STATED TASK — Quote, without change, all of the lines that follow.

DATASET EXCERPT —

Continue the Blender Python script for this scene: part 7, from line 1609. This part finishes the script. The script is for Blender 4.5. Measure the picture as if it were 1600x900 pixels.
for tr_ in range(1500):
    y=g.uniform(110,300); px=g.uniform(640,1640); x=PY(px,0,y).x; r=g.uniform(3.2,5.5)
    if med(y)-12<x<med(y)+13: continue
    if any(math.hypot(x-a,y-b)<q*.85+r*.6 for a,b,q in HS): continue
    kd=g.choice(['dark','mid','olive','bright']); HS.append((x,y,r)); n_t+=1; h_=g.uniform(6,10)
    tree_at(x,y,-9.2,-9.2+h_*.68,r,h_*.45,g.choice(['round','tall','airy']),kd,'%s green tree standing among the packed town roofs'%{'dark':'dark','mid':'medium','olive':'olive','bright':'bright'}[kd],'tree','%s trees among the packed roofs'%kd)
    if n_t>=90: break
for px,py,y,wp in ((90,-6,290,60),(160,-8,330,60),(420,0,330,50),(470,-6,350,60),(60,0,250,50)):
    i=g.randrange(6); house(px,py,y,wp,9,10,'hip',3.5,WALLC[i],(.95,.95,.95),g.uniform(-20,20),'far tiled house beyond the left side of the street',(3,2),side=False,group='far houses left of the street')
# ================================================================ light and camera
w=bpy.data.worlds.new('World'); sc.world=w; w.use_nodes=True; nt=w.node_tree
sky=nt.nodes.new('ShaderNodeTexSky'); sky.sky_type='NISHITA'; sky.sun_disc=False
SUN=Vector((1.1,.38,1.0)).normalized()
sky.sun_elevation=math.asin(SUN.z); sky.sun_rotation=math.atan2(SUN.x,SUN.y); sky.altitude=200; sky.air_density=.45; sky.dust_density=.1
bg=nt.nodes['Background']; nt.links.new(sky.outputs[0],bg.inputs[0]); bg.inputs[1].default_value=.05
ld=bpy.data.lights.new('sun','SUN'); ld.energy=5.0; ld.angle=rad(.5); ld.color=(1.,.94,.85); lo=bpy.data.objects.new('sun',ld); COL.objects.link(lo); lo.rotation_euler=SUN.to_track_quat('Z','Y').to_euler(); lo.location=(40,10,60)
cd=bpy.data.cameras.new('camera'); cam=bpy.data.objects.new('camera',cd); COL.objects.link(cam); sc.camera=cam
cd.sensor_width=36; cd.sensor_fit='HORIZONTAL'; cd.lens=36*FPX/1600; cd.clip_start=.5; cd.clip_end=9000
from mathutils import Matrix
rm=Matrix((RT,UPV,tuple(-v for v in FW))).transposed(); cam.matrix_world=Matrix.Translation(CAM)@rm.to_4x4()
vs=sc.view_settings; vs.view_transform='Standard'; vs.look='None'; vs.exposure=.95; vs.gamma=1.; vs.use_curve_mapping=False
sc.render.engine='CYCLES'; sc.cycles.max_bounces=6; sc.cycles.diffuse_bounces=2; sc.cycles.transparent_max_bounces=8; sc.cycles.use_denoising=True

SOLUTION FOR THIS EXERCISE —
Continue the Blender Python script for this scene: part 7, from line 1609. This part finishes the script. The script is for Blender 4.5. Measure the picture as if it were 1600x900 pixels.
for tr_ in range(1500):
    y=g.uniform(110,300); px=g.uniform(640,1640); x=PY(px,0,y).x; r=g.uniform(3.2,5.5)
    if med(y)-12<x<med(y)+13: continue
    if any(math.hypot(x-a,y-b)<q*.85+r*.6 for a,b,q in HS): continue
    kd=g.choice(['dark','mid','olive','bright']); HS.append((x,y,r)); n_t+=1; h_=g.uniform(6,10)
    tree_at(x,y,-9.2,-9.2+h_*.68,r,h_*.45,g.choice(['round','tall','airy']),kd,'%s green tree standing among the packed town roofs'%{'dark':'dark','mid':'medium','olive':'olive','bright':'bright'}[kd],'tree','%s trees among the packed roofs'%kd)
    if n_t>=90: break
for px,py,y,wp in ((90,-6,290,60),(160,-8,330,60),(420,0,330,50),(470,-6,350,60),(60,0,250,50)):
    i=g.randrange(6); house(px,py,y,wp,9,10,'hip',3.5,WALLC[i],(.95,.95,.95),g.uniform(-20,20),'far tiled house beyond the left side of the street',(3,2),side=False,group='far houses left of the street')
# ================================================================ light and camera
w=bpy.data.worlds.new('World'); sc.world=w; w.use_nodes=True; nt=w.node_tree
sky=nt.nodes.new('ShaderNodeTexSky'); sky.sky_type='NISHITA'; sky.sun_disc=False
SUN=Vector((1.1,.38,1.0)).normalized()
sky.sun_elevation=math.asin(SUN.z); sky.sun_rotation=math.atan2(SUN.x,SUN.y); sky.altitude=200; sky.air_density=.45; sky.dust_density=.1
bg=nt.nodes['Background']; nt.links.new(sky.outputs[0],bg.inputs[0]); bg.inputs[1].default_value=.05
ld=bpy.data.lights.new('sun','SUN'); ld.energy=5.0; ld.angle=rad(.5); ld.color=(1.,.94,.85); lo=bpy.data.objects.new('sun',ld); COL.objects.link(lo); lo.rotation_euler=SUN.to_track_quat('Z','Y').to_euler(); lo.location=(40,10,60)
cd=bpy.data.cameras.new('camera'); cam=bpy.data.objects.new('camera',cd); COL.objects.link(cam); sc.camera=cam
cd.sensor_width=36; cd.sensor_fit='HORIZONTAL'; cd.lens=36*FPX/1600; cd.clip_start=.5; cd.clip_end=9000
from mathutils import Matrix
rm=Matrix((RT,UPV,tuple(-v for v in FW))).transposed(); cam.matrix_world=Matrix.Translation(CAM)@rm.to_4x4()
vs=sc.view_settings; vs.view_transform='Standard'; vs.look='None'; vs.exposure=.95; vs.gamma=1.; vs.use_curve_mapping=False
sc.render.engine='CYCLES'; sc.cycles.max_bounces=6; sc.cycles.diffuse_bounces=2; sc.cycles.transparent_max_bounces=8; sc.cycles.use_denoising=True